_INSTRUCTIONS FOR THE TASK_. Write out the material exactly, with the pictures left out.

_DATA EXTRACT_.
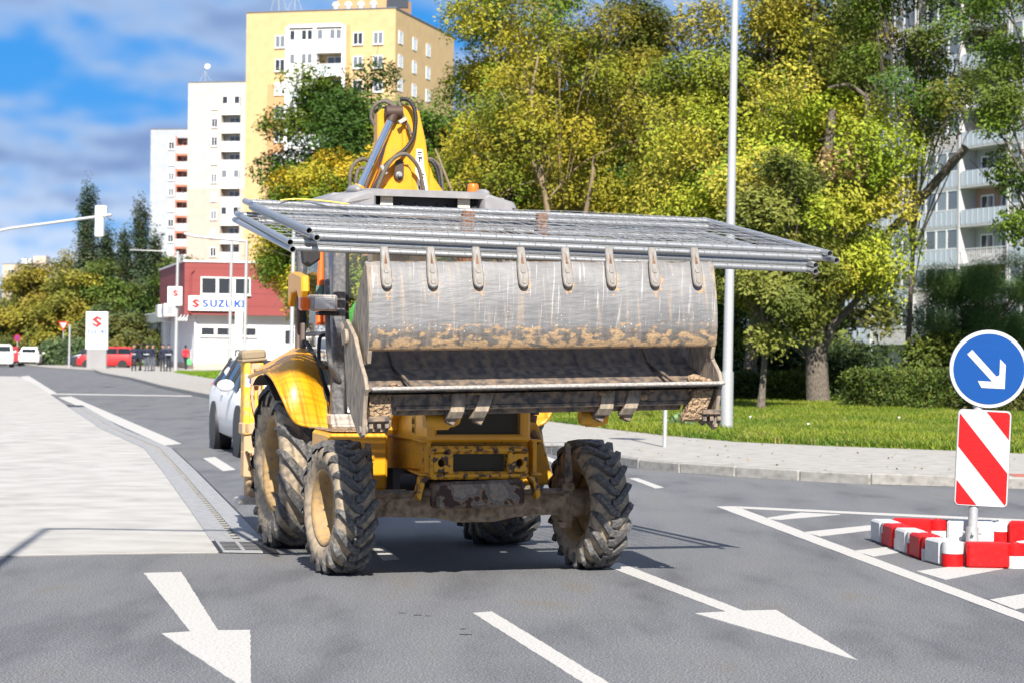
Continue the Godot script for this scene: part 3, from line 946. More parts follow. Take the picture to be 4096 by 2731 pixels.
func build_dealer() -> void:
	var red := tinted("wall_red", 0.235, 0.042, 0.042, 0.6)
	var white := tinted("wall_white", 0.72, 0.72, 0.72)
	var sred := plain("mark_red", lin(0.78, 0.03, 0.03), 0.4)
	var sblue := plain("mark_blue", lin(0.01, 0.06, 0.42), 0.4)
	# local x along the front facade, z towards the street
	var r := thing("car_dealer", "car showroom with red cladding above and white walls below", "showroom", Vector3(-24.9, 0, -165), deg_to_rad(14.5))
	var s := S()
	box(s, Vector3(9, 6.2, -10), Vector3(18, 4.0, 20))
	put(s, "red_cladding", red, r)
	for k in 4: part_box(r, "panel_joint", plain("joint_red", lin(0.2, 0.04, 0.035), 0.7), Vector3(9, 4.9 + k * 0.95, 0.004), Vector3(18, 0.03, 0.02))
	part_box(r, "roof_edge", mats["white"], Vector3(9, 8.26, -10), Vector3(18.2, 0.12, 20.2))
	part_box(r, "roof_light", mats["white"], Vector3(9.5, 8.6, -6), Vector3(5, 0.6, 4))
	part_box(r, "wall", white, Vector3(9.4, 2.1, -10.2), Vector3(17.0, 4.2, 18.6))
	part_box(r, "plinth", tinted("plinth", 0.55, 0.4, 0.32), Vector3(9.4, 0.3, -10.2), Vector3(17.1, 0.5, 18.7))
	for k in 3: window(r, Vector3(1.85 + k * 1.27, 6.4, 0.03), 1.24, 1.35, "pane_dark", 0)
	window(r, Vector3(8.6, 6.4, 0.03), 1.24, 1.35, "pane_dark", 0)
	for k in 3: window(r, Vector3(1.9 + k * 1.2 + (0.8 if k == 2 else 0.0), 2.95, -0.87), 1.15, 0.75, "pane_dark", 0)
	window(r, Vector3(8.2, 2.6, -0.87), 0.9, 1.2, "pane_dark", 0)
	s = S()
	tube(s, [Vector3(0.7, 7.6, 0.1), Vector3(0.45, 7.3, 0.1), Vector3(0.45, 4.3, 0.1)], 0.07, 8)
	put(s, "downpipe", red, r)
	part_box(r, "annex", white, Vector3(6.0, 2.35, -29.0), Vector3(11.0, 4.7, 17.8))
	part_box(r, "annex_fascia", mats["white_gloss"], Vector3(6.0, 4.3, -29.1), Vector3(11.5, 0.9, 18.2), 0.05)
	# glazed showroom side
	for k in 13:
		var g := empty("shop_bay", r, Vector3(-0.02, 2.1, -2.0 - k * 2.6))
		g.rotation.y = -PI / 2
		window(g, Vector3(0, 0, 0.4 - 1.35), 2.5, 3.6, "pane_mid" if k % 2 == 0 else "pane_blue", 1, "shop_window")
	var sg := part_box(r, "sign_board", mats["white_gloss"], Vector3(2.45, 5.05, 0.14), Vector3(4.3, 1.12, 0.22), 0.02)
	var mk := s_mark(0.72, 0.03)
	put(mk, "emblem", sred, sg).position = Vector3(0.85, 5.05, 0.255)
	for dx in [0.0, 0.03]: letters("SUZUKI", 0.56, 0.03, "lettering", sblue, sg, at3(2.98 + dx, 5.05, 0.27 + dx * 0.1), 1.2)
	letters("NEPARKOVAŤ", 0.34, 0.02, "lettering", plain("faded_red", lin(0.62, 0.33, 0.28), 0.7), r, at3(3.1, 1.75, -0.88), 0.9, 400)
	letters("Bus", 0.3, 0.02, "lettering", mats["faded_red"], r, at3(6.6, 1.75, -0.88), 1.0, 400)
	for k in 2:
		var lb := part_box(r, "light_box", mats["white_gloss"], Vector3(-0.6, 4.6, -6.0 - k * 5.0), Vector3(0.9, 1.0, 2.2), 0.05)
		part_box(lb, "emblem", sblue if k == 1 else plain("mark_grey", lin(0.3, 0.32, 0.36), 0.4), Vector3(-0.6, 4.6, -4.88 - k * 5.0), Vector3(0.45, 0.6, 0.02))
	for k in 3:
		s = S()
		ellipsoid(s, Vector3(-0.4 + k * 0.25, 3.8, 0.5 - k * 0.1), Vector3(0.13, 0.13, 0.16))
		cyl(s, Vector3(-0.4 + k * 0.25, 3.85, 0.4 - k * 0.1), Vector3(-0.2 + k * 0.25, 4.15, 0.0), 0.03)
		put(s, "floodlight", mats["white"], r)
	# pylon sign
	var t := thing("pylon_sign", "white dealer pylon with a red emblem on a grey base", "pylon sign", Vector3(-30.53, 0, -160))
	part_box(t, "base", tinted("pylon_grey", 0.27, 0.27, 0.28, 0.5), Vector3(0, 0.75, 0), Vector3(1.45, 1.5, 0.36), 0.03)
	part_box(t, "panel", mats["white_gloss"], Vector3(0, 2.87, 0), Vector3(1.6, 2.74, 0.42), 0.03)
	put(s_mark(0.86, 0.03), "emblem", sred, t).position = Vector3(0.03, 3.52, 0.212)
	for dx in [0.0, 0.02]: letters("SUZUKI", 0.25, 0.02, "lettering", sblue, t, at3(0.02 + dx, 2.78, 0.22 + dx * 0.1), 1.15)
	part_box(t, "print_line", mats["mark_grey"], Vector3(0.1, 2.25, 0.212), Vector3(0.85, 0.1, 0.006))
	# banner on a lamp post
	var b := thing("banner_sign", "white banner with a red emblem fixed to the lamp post by the showroom", "banner", Vector3(-23.24, 0, -149.7))
	part_box(b, "panel", mats["white_gloss"], Vector3(0, 5.2, 0), Vector3(1.0, 1.3, 0.08), 0.02)
	put(s_mark(0.5, 0.02), "emblem", sred, b).position = Vector3(0.05, 5.4, 0.042)
	letters("SUZUKI", 0.13, 0.015, "lettering", sblue, b, at3(0.0, 4.95, 0.05), 1.2)
	part_box(b, "print_line", mats["mark_grey"], Vector3(0, 4.76, 0.042), Vector3(0.4, 0.07, 0.006))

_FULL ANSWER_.
Continue the Godot script for this scene: part 3, from line 946. More parts follow. Take the picture to be 4096 by 2731 pixels.
func build_dealer() -> void:
	var red := tinted("wall_red", 0.235, 0.042, 0.042, 0.6)
	var white := tinted("wall_white", 0.72, 0.72, 0.72)
	var sred := plain("mark_red", lin(0.78, 0.03, 0.03), 0.4)
	var sblue := plain("mark_blue", lin(0.01, 0.06, 0.42), 0.4)
	# local x along the front facade, z towards the street
	var r := thing("car_dealer", "car showroom with red cladding above and white walls below", "showroom", Vector3(-24.9, 0, -165), deg_to_rad(14.5))
	var s := S()
	box(s, Vector3(9, 6.2, -10), Vector3(18, 4.0, 20))
	put(s, "red_cladding", red, r)
	for k in 4: part_box(r, "panel_joint", plain("joint_red", lin(0.2, 0.04, 0.035), 0.7), Vector3(9, 4.9 + k * 0.95, 0.004), Vector3(18, 0.03, 0.02))
	part_box(r, "roof_edge", mats["white"], Vector3(9, 8.26, -10), Vector3(18.2, 0.12, 20.2))
	part_box(r, "roof_light", mats["white"], Vector3(9.5, 8.6, -6), Vector3(5, 0.6, 4))
	part_box(r, "wall", white, Vector3(9.4, 2.1, -10.2), Vector3(17.0, 4.2, 18.6))
	part_box(r, "plinth", tinted("plinth", 0.55, 0.4, 0.32), Vector3(9.4, 0.3, -10.2), Vector3(17.1, 0.5, 18.7))
	for k in 3: window(r, Vector3(1.85 + k * 1.27, 6.4, 0.03), 1.24, 1.35, "pane_dark", 0)
	window(r, Vector3(8.6, 6.4, 0.03), 1.24, 1.35, "pane_dark", 0)
	for k in 3: window(r, Vector3(1.9 + k * 1.2 + (0.8 if k == 2 else 0.0), 2.95, -0.87), 1.15, 0.75, "pane_dark", 0)
	window(r, Vector3(8.2, 2.6, -0.87), 0.9, 1.2, "pane_dark", 0)
	s = S()
	tube(s, [Vector3(0.7, 7.6, 0.1), Vector3(0.45, 7.3, 0.1), Vector3(0.45, 4.3, 0.1)], 0.07, 8)
	put(s, "downpipe", red, r)
	part_box(r, "annex", white, Vector3(6.0, 2.35, -29.0), Vector3(11.0, 4.7, 17.8))
	part_box(r, "annex_fascia", mats["white_gloss"], Vector3(6.0, 4.3, -29.1), Vector3(11.5, 0.9, 18.2), 0.05)
	# glazed showroom side
	for k in 13:
		var g := empty("shop_bay", r, Vector3(-0.02, 2.1, -2.0 - k * 2.6))
		g.rotation.y = -PI / 2
		window(g, Vector3(0, 0, 0.4 - 1.35), 2.5, 3.6, "pane_mid" if k % 2 == 0 else "pane_blue", 1, "shop_window")
	var sg := part_box(r, "sign_board", mats["white_gloss"], Vector3(2.45, 5.05, 0.14), Vector3(4.3, 1.12, 0.22), 0.02)
	var mk := s_mark(0.72, 0.03)
	put(mk, "emblem", sred, sg).position = Vector3(0.85, 5.05, 0.255)
	for dx in [0.0, 0.03]: letters("SUZUKI", 0.56, 0.03, "lettering", sblue, sg, at3(2.98 + dx, 5.05, 0.27 + dx * 0.1), 1.2)
	letters("NEPARKOVAŤ", 0.34, 0.02, "lettering", plain("faded_red", lin(0.62, 0.33, 0.28), 0.7), r, at3(3.1, 1.75, -0.88), 0.9, 400)
	letters("Bus", 0.3, 0.02, "lettering", mats["faded_red"], r, at3(6.6, 1.75, -0.88), 1.0, 400)
	for k in 2:
		var lb := part_box(r, "light_box", mats["white_gloss"], Vector3(-0.6, 4.6, -6.0 - k * 5.0), Vector3(0.9, 1.0, 2.2), 0.05)
		part_box(lb, "emblem", sblue if k == 1 else plain("mark_grey", lin(0.3, 0.32, 0.36), 0.4), Vector3(-0.6, 4.6, -4.88 - k * 5.0), Vector3(0.45, 0.6, 0.02))
	for k in 3:
		s = S()
		ellipsoid(s, Vector3(-0.4 + k * 0.25, 3.8, 0.5 - k * 0.1), Vector3(0.13, 0.13, 0.16))
		cyl(s, Vector3(-0.4 + k * 0.25, 3.85, 0.4 - k * 0.1), Vector3(-0.2 + k * 0.25, 4.15, 0.0), 0.03)
		put(s, "floodlight", mats["white"], r)
	# pylon sign
	var t := thing("pylon_sign", "white dealer pylon with a red emblem on a grey base", "pylon sign", Vector3(-30.53, 0, -160))
	part_box(t, "base", tinted("pylon_grey", 0.27, 0.27, 0.28, 0.5), Vector3(0, 0.75, 0), Vector3(1.45, 1.5, 0.36), 0.03)
	part_box(t, "panel", mats["white_gloss"], Vector3(0, 2.87, 0), Vector3(1.6, 2.74, 0.42), 0.03)
	put(s_mark(0.86, 0.03), "emblem", sred, t).position = Vector3(0.03, 3.52, 0.212)
	for dx in [0.0, 0.02]: letters("SUZUKI", 0.25, 0.02, "lettering", sblue, t, at3(0.02 + dx, 2.78, 0.22 + dx * 0.1), 1.15)
	part_box(t, "print_line", mats["mark_grey"], Vector3(0.1, 2.25, 0.212), Vector3(0.85, 0.1, 0.006))
	# banner on a lamp post
	var b := thing("banner_sign", "white banner with a red emblem fixed to the lamp post by the showroom", "banner", Vector3(-23.24, 0, -149.7))
	part_box(b, "panel", mats["white_gloss"], Vector3(0, 5.2, 0), Vector3(1.0, 1.3, 0.08), 0.02)
	put(s_mark(0.5, 0.02), "emblem", sred, b).position = Vector3(0.05, 5.4, 0.042)
	letters("SUZUKI", 0.13, 0.015, "lettering", sblue, b, at3(0.0, 4.95, 0.05), 1.2)
	part_box(b, "print_line", mats["mark_grey"], Vector3(0, 4.76, 0.042), Vector3(0.4, 0.07, 0.006))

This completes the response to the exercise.